Dataset extract:
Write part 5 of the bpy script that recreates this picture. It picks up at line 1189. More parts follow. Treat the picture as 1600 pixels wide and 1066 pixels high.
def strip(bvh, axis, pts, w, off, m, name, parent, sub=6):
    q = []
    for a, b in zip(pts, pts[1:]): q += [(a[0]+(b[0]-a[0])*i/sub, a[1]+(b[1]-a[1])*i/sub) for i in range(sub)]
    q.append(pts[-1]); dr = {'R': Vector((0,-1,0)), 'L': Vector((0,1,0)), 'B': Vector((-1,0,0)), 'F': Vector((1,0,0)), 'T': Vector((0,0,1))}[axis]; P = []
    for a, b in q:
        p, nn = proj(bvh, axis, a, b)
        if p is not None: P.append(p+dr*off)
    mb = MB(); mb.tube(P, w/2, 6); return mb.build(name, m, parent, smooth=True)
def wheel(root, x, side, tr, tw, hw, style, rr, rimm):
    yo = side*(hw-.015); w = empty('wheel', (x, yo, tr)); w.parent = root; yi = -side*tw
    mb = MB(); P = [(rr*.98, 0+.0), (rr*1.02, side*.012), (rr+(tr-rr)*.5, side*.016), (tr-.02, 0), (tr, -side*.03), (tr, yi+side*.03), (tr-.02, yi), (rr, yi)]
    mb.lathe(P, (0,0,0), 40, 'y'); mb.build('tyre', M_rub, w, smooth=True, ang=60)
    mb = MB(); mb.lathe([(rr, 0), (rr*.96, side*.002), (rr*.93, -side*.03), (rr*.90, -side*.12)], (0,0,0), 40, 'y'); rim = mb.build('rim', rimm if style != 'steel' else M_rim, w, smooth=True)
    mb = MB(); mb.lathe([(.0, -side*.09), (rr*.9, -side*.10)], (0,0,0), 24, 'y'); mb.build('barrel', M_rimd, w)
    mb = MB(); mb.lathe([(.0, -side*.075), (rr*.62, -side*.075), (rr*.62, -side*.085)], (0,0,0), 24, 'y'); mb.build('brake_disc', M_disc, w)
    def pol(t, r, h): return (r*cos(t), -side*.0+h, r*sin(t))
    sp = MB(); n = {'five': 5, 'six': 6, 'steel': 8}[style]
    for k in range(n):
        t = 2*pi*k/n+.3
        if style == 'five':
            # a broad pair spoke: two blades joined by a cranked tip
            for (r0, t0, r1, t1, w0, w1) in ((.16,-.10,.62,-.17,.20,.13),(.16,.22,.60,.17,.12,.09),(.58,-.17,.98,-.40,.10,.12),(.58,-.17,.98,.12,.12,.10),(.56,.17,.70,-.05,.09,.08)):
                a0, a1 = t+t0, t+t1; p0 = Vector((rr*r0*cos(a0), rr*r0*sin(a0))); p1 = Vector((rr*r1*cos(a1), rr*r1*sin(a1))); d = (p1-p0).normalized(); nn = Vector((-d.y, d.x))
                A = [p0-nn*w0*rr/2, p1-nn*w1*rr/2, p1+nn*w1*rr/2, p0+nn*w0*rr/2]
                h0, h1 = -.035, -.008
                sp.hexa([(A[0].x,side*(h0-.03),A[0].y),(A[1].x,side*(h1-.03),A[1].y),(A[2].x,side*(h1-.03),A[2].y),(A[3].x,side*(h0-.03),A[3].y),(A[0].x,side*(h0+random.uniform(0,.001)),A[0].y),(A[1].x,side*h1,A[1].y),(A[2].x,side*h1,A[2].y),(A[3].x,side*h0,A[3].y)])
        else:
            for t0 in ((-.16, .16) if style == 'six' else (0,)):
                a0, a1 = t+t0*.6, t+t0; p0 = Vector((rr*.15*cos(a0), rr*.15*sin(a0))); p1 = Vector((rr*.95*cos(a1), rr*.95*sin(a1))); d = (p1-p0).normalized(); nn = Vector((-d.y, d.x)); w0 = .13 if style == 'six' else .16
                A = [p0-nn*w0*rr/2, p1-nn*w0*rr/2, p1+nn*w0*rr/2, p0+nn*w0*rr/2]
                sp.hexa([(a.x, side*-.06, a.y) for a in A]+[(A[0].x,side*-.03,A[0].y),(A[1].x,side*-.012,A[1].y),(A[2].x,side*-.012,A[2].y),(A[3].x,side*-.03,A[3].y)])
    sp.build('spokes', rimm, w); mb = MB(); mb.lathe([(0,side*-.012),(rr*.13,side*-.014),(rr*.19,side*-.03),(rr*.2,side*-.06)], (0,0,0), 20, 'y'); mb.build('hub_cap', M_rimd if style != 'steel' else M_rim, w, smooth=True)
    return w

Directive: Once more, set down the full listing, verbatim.

Solution to this task:
Write part 5 of the bpy script that recreates this picture. It picks up at line 1189. More parts follow. Treat the picture as 1600 pixels wide and 1066 pixels high.
def strip(bvh, axis, pts, w, off, m, name, parent, sub=6):
    q = []
    for a, b in zip(pts, pts[1:]): q += [(a[0]+(b[0]-a[0])*i/sub, a[1]+(b[1]-a[1])*i/sub) for i in range(sub)]
    q.append(pts[-1]); dr = {'R': Vector((0,-1,0)), 'L': Vector((0,1,0)), 'B': Vector((-1,0,0)), 'F': Vector((1,0,0)), 'T': Vector((0,0,1))}[axis]; P = []
    for a, b in q:
        p, nn = proj(bvh, axis, a, b)
        if p is not None: P.append(p+dr*off)
    mb = MB(); mb.tube(P, w/2, 6); return mb.build(name, m, parent, smooth=True)
def wheel(root, x, side, tr, tw, hw, style, rr, rimm):
    yo = side*(hw-.015); w = empty('wheel', (x, yo, tr)); w.parent = root; yi = -side*tw
    mb = MB(); P = [(rr*.98, 0+.0), (rr*1.02, side*.012), (rr+(tr-rr)*.5, side*.016), (tr-.02, 0), (tr, -side*.03), (tr, yi+side*.03), (tr-.02, yi), (rr, yi)]
    mb.lathe(P, (0,0,0), 40, 'y'); mb.build('tyre', M_rub, w, smooth=True, ang=60)
    mb = MB(); mb.lathe([(rr, 0), (rr*.96, side*.002), (rr*.93, -side*.03), (rr*.90, -side*.12)], (0,0,0), 40, 'y'); rim = mb.build('rim', rimm if style != 'steel' else M_rim, w, smooth=True)
    mb = MB(); mb.lathe([(.0, -side*.09), (rr*.9, -side*.10)], (0,0,0), 24, 'y'); mb.build('barrel', M_rimd, w)
    mb = MB(); mb.lathe([(.0, -side*.075), (rr*.62, -side*.075), (rr*.62, -side*.085)], (0,0,0), 24, 'y'); mb.build('brake_disc', M_disc, w)
    def pol(t, r, h): return (r*cos(t), -side*.0+h, r*sin(t))
    sp = MB(); n = {'five': 5, 'six': 6, 'steel': 8}[style]
    for k in range(n):
        t = 2*pi*k/n+.3
        if style == 'five':
            # a broad pair spoke: two blades joined by a cranked tip
            for (r0, t0, r1, t1, w0, w1) in ((.16,-.10,.62,-.17,.20,.13),(.16,.22,.60,.17,.12,.09),(.58,-.17,.98,-.40,.10,.12),(.58,-.17,.98,.12,.12,.10),(.56,.17,.70,-.05,.09,.08)):
                a0, a1 = t+t0, t+t1; p0 = Vector((rr*r0*cos(a0), rr*r0*sin(a0))); p1 = Vector((rr*r1*cos(a1), rr*r1*sin(a1))); d = (p1-p0).normalized(); nn = Vector((-d.y, d.x))
                A = [p0-nn*w0*rr/2, p1-nn*w1*rr/2, p1+nn*w1*rr/2, p0+nn*w0*rr/2]
                h0, h1 = -.035, -.008
                sp.hexa([(A[0].x,side*(h0-.03),A[0].y),(A[1].x,side*(h1-.03),A[1].y),(A[2].x,side*(h1-.03),A[2].y),(A[3].x,side*(h0-.03),A[3].y),(A[0].x,side*(h0+random.uniform(0,.001)),A[0].y),(A[1].x,side*h1,A[1].y),(A[2].x,side*h1,A[2].y),(A[3].x,side*h0,A[3].y)])
        else:
            for t0 in ((-.16, .16) if style == 'six' else (0,)):
                a0, a1 = t+t0*.6, t+t0; p0 = Vector((rr*.15*cos(a0), rr*.15*sin(a0))); p1 = Vector((rr*.95*cos(a1), rr*.95*sin(a1))); d = (p1-p0).normalized(); nn = Vector((-d.y, d.x)); w0 = .13 if style == 'six' else .16
                A = [p0-nn*w0*rr/2, p1-nn*w0*rr/2, p1+nn*w0*rr/2, p0+nn*w0*rr/2]
                sp.hexa([(a.x, side*-.06, a.y) for a in A]+[(A[0].x,side*-.03,A[0].y),(A[1].x,side*-.012,A[1].y),(A[2].x,side*-.012,A[2].y),(A[3].x,side*-.03,A[3].y)])
    sp.build('spokes', rimm, w); mb = MB(); mb.lathe([(0,side*-.012),(rr*.13,side*-.014),(rr*.19,side*-.03),(rr*.2,side*-.06)], (0,0,0), 20, 'y'); mb.build('hub_cap', M_rimd if style != 'steel' else M_rim, w, smooth=True)
    return w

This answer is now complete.